Saturday, September 1, 2007

Change of View

Originally Posted at yvette.blog.asu.edu on July 18, 2007 at 2:19pm

Looking back, I realize that I was expecting Vera to reveal some shameful tales about my family. In the end, the opposite happened. It turns out that my grandfather took a hard stance on civil rights and maintained a close relationship with his children even though he divorced their mother. In turn, my grandmother seemed to know that her children were destined for a life beyond their beautiful small town and she made sure that they had the skills to go wherever life would take them by expecting her daughters to excel in school and insisting that they spoke proper English.

The other thing that struck me is the radical change in the world that Vera has lived through. For starters, her own father could not read or write, yet today, she is an English teacher. She was taught to never look a Caucasian person in the face, let alone call them by their first name, now she works side by side with them.

The thing that saddened me was the mistrust that my aunt feels towards Caucasians in general.

For years I have believed that my own mother had a problem with racism. My father played professional football, that was my family’s ticket out of Greenwood. So, I grew up in an elite all Caucasian neighborhood in San Diego, Ca. My mother regularly taught me that I could not trust Caucasian people, that they would always tolerate me but never accept me. I thought she was insane because, in my world, everyone was Caucasian. Who was I supposed to trust? This type of thinking was the beginning of a separation between my mother and I that may have started as early as the year I entered the fourth grade.

This division continued as I grew older. I remember having a problem with a co-worker on my first real office job, I was about 21 at the time. I called my mom for advice. Initially it sounded as if her advice would be quite useful to me. Then the conversation turned down a different path. I can still recall the sick feeling in the pit of my stomach when my mother said, “and you tell them that you are the only one being treated this way and you are also the only black person in the company…” I knew then that her advice would not be useful for me because we saw the world differently. I grew up wondering why my mother seemed to turn every problem into an issue of race. Now I know why. For the better part of her life, many of her everyday problems actually were issues of race.

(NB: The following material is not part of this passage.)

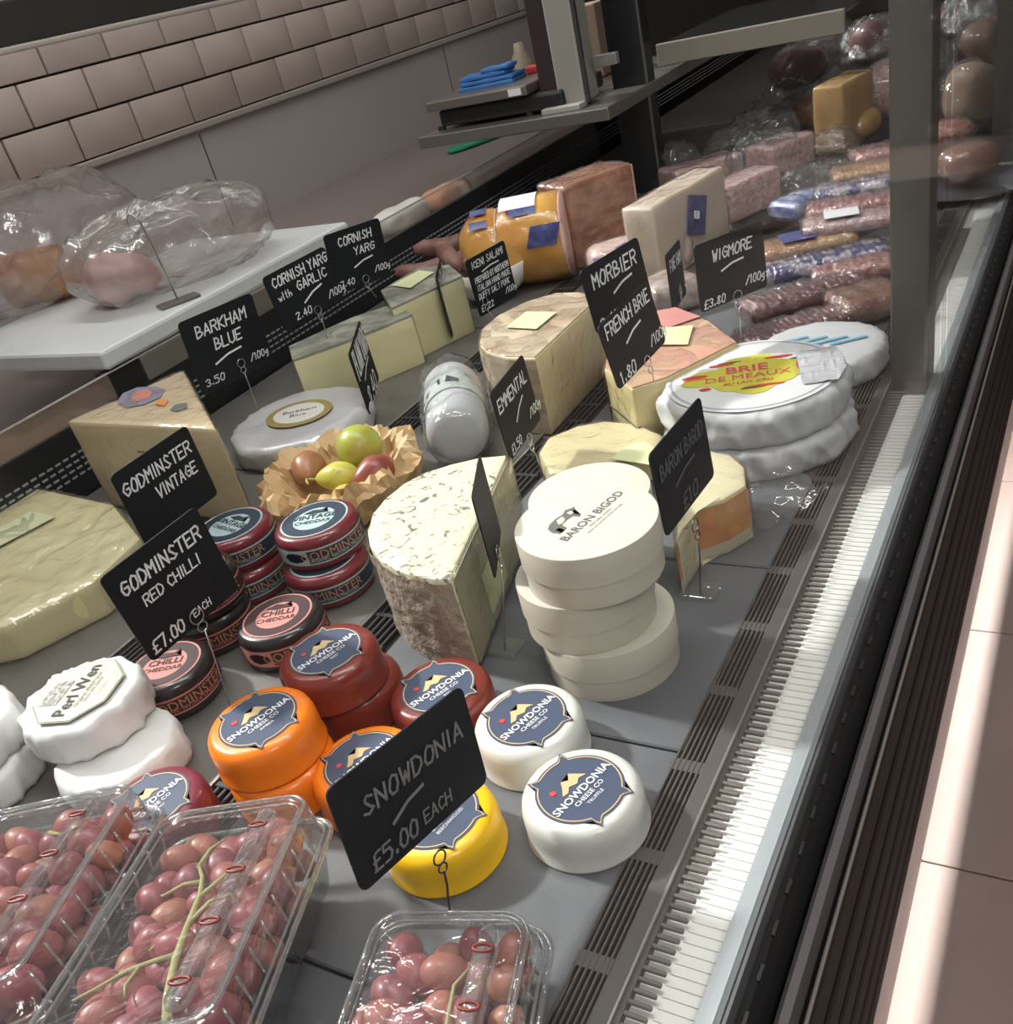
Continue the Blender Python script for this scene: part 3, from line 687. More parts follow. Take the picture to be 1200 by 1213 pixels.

The other day on MSNBC I read an article about a university chairman who, in a heated discussion about adding diversity to the school’s board, referred to African-Americans as “niggers”.

It occurred to me that during the civil rights movement there were people who fought vehemently against integration and rights for African-Americans.  A number of those people must still be alive and may even be in positions of power. However, there are also just as many Caucasians, and certainly many more, who see African-Americans as equals. There are those like my mother and aunt who may never be able to fully trust Caucasians, and others like me who may never fully understand their lack of trust. Whether talking about a university chairman or my aunt who teaches in a small southern town, the mark of the civil rights movement will always be with those who lived through it, no matter which side of the aisle they were on.